## Task requirements
Please write out the lines of the data exactly, beginning with the first and ending with the line containing "COL = SC.collection"; leave the pictures behind.

## Data extract
^^^^^^^^

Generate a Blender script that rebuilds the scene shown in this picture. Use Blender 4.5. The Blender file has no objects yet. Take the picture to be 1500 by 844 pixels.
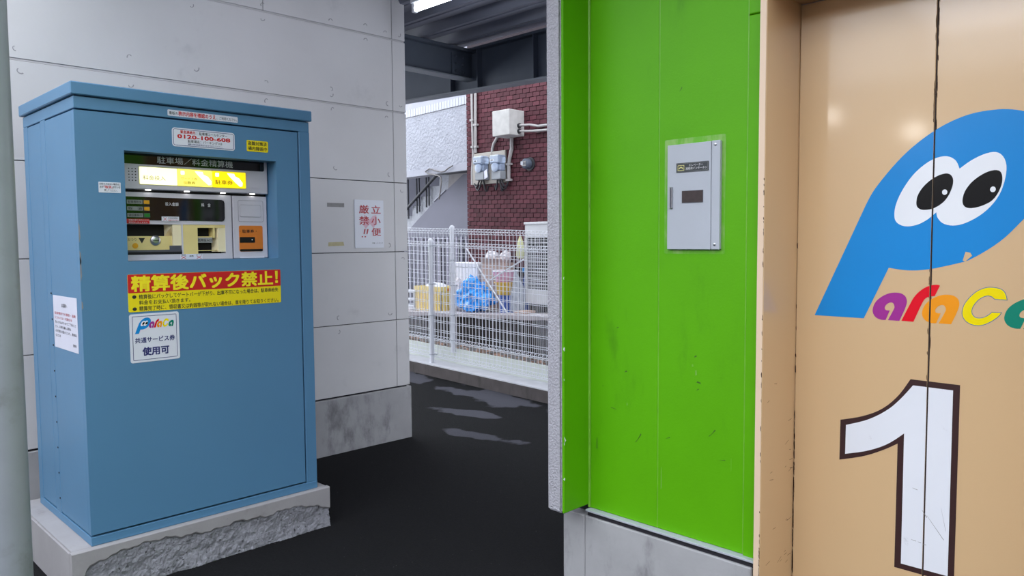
import bpy, bmesh, math, random
from mathutils import Vector, Matrix
from mathutils import noise as mnoise
from mathutils.geometry import tessellate_polygon
random.seed(7)
SC = bpy.context.scene
COL = SC.collection

# ------------------------------------------------------------------ camera, sky, exposure
F_PX, PITCH, ROLL, AZ = 1123.085, 0.0625091897, -0.00688256261, 0.783434815
def _axes():
    cp, sp, cr, sr = math.cos(PITCH), math.sin(PITCH), math.cos(ROLL), math.sin(ROLL)
    def tc(r, fw, u):
        x, y, z = r, u*cp + fw*sp, fw*cp - u*sp
        return (cr*x + sr*y, -sr*x + cr*y, z)
    s, c = math.sin(AZ), math.cos(AZ)
    return tc(s, c, 0), tc(-c, s, 0), tc(0, 0, 1)
_ax = _axes()
_right = Vector((_ax[0][0], _ax[1][0], _ax[2][0]))
_up = Vector((_ax[0][1], _ax[1][1], _ax[2][1]))
_fwd = Vector((_ax[0][2], _ax[1][2], _ax[2][2]))
cam = bpy.data.cameras.new('camera')
cam.sensor_fit = 'HORIZONTAL'; cam.sensor_width = 36.0; cam.lens = F_PX / 1500 * 36.0
cam.clip_start = 0.05; cam.clip_end = 200
cam_o = bpy.data.objects.new('camera', cam); COL.objects.link(cam_o)
m = Matrix.Identity(4)
for i in range(3):
    m[i][0], m[i][1], m[i][2] = _right[i], _up[i], -_fwd[i]
m[0][3], m[1][3], m[2][3] = 0, 0, 1.45
cam_o.matrix_world = m
SC.camera = cam_o

world = bpy.data.worlds.new('overcast_sky'); SC.world = world; world.use_nodes = True
bg = world.node_tree.nodes['Background']
bg.inputs[0].default_value = (0.87, 0.925, 1.0, 1); bg.inputs[1].default_value = 1.5
TUBE_STRENGTH = 3.0
BAY_LAMP_STRENGTH = 3.6
PENDANT_STRENGTH = 8.0
SC.view_settings.view_transform = 'Standard'
SC.view_settings.look = 'None'
SC.view_settings.gamma = 1.0
SC.view_settings.use_curve_mapping = False
SC.view_settings.exposure = 1.42

# ------------------------------------------------------------------ helpers: materials
def lin(c):
    out = []
    for v in c:
        v = v / 255.0
        out.append(v/12.92 if v <= 0.04045 else ((v+0.055)/1.055)**2.4)
    return (out[0], out[1], out[2], 1.0)

def pm(name, rgb, rough=0.5, metal=0.0, var=0.05, vscale=5.0, bump=0.0, bscale=80.0, bdist=0.002, spec=0.5,
       dirt=None, dscale=3.0, dlo=0.55, dhi=0.75, dstretch=1.0, coat=0.0, per_object=0.0, alpha=1.0, trans=0.0, coords='world'):
    """procedural painted / mineral surface: base colour with soft variation, optional dirt, fine relief"""
    mt = bpy.data.materials.new(name); mt.use_nodes = True
    nt = mt.node_tree; N = nt.nodes; L = nt.links
    b = N['Principled BSDF']
    b.inputs['Roughness'].default_value = rough; b.inputs['Metallic'].default_value = metal
    b.inputs['Specular IOR Level'].default_value = spec
    b.inputs['Coat Weight'].default_value = coat; b.inputs['Coat Roughness'].default_value = 0.1
    b.inputs['Alpha'].default_value = alpha
    b.inputs['Transmission Weight'].default_value = trans
    geo = N.new('ShaderNodeNewGeometry')
    base = lin(rgb)
    n1 = N.new('ShaderNodeTexNoise'); n1.inputs['Scale'].default_value = vscale; n1.inputs['Detail'].default_value = 5
    L.new(geo.outputs['Position'], n1.inputs['Vector'])
    mr = N.new('ShaderNodeMapRange'); mr.inputs['From Min'].default_value = 0.25; mr.inputs['From Max'].default_value = 0.75
    mr.inputs['To Min'].default_value = 1-var; mr.inputs['To Max'].default_value = 1+var
    L.new(n1.outputs['Fac'], mr.inputs['Value'])
    val = mr.outputs['Result']
    if per_object:
        oi = N.new('ShaderNodeObjectInfo')
        ad = N.new('ShaderNodeMath'); ad.operation = 'ADD'
        L.new(oi.outputs['Random'], ad.inputs[0]); L.new(geo.outputs['Random Per Island'], ad.inputs[1])
        fr = N.new('ShaderNodeMath'); fr.operation = 'FRACT'; L.new(ad.outputs[0], fr.inputs[0])
        m2 = N.new('ShaderNodeMapRange'); m2.inputs['To Min'].default_value = 1-per_object; m2.inputs['To Max'].default_value = 1+per_object
        L.new(fr.outputs[0], m2.inputs['Value'])
        mu = N.new('ShaderNodeMath'); mu.operation = 'MULTIPLY'; L.new(val, mu.inputs[0]); L.new(m2.outputs['Result'], mu.inputs[1])
        val = mu.outputs[0]
    vm = N.new('ShaderNodeVectorMath'); vm.operation = 'SCALE'
    vm.inputs[0].default_value = base[:3]
    L.new(val, vm.inputs['Scale'])
    colr = vm.outputs['Vector']
    if dirt:
        mp = N.new('ShaderNodeMapping'); mp.inputs['Scale'].default_value = (1, 1, dstretch)
        L.new(geo.outputs['Position'], mp.inputs['Vector'])
        n2 = N.new('ShaderNodeTexNoise'); n2.inputs['Scale'].default_value = dscale; n2.inputs['Detail'].default_value = 8
        n2.inputs['Roughness'].default_value = 0.65
        L.new(mp.outputs['Vector'], n2.inputs['Vector'])
        m3 = N.new('ShaderNodeMapRange'); m3.interpolation_type = 'SMOOTHSTEP'
        m3.inputs['From Min'].default_value = dlo; m3.inputs['From Max'].default_value = dhi
        L.new(n2.outputs['Fac'], m3.inputs['Value'])
        mx = N.new('ShaderNodeMix'); mx.data_type = 'RGBA'
        L.new(m3.outputs['Result'], mx.inputs['Factor']); L.new(colr, mx.inputs['A']); mx.inputs['B'].default_value = lin(dirt)
        colr = mx.outputs['Result']
    L.new(colr, b.inputs['Base Color'])
    if bump:
        n3 = N.new('ShaderNodeTexNoise'); n3.inputs['Scale'].default_value = bscale; n3.inputs['Detail'].default_value = 6
        L.new(geo.outputs['Position'], n3.inputs['Vector'])
        bp = N.new('ShaderNodeBump'); bp.inputs['Strength'].default_value = bump; bp.inputs['Distance'].default_value = bdist
        L.new(n3.outputs['Fac'], bp.inputs['Height']); L.new(bp.outputs['Normal'], b.inputs['Normal'])
    return mt

def em(name, rgb, strength):
    mt = bpy.data.materials.new(name); mt.use_nodes = True
    b = mt.node_tree.nodes['Principled BSDF']
    b.inputs['Base Color'].default_value = lin(rgb); b.inputs['Roughness'].default_value = 0.4
    b.inputs['Emission Color'].default_value = lin(rgb); b.inputs['Emission Strength'].default_value = strength
    return mt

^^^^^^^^

## Worked answer
Generate a Blender script that rebuilds the scene shown in this picture. Use Blender 4.5. The Blender file has no objects yet. Take the picture to be 1500 by 844 pixels.
import bpy, bmesh, math, random
from mathutils import Vector, Matrix
from mathutils import noise as mnoise
from mathutils.geometry import tessellate_polygon
random.seed(7)
SC = bpy.context.scene
COL = SC.collection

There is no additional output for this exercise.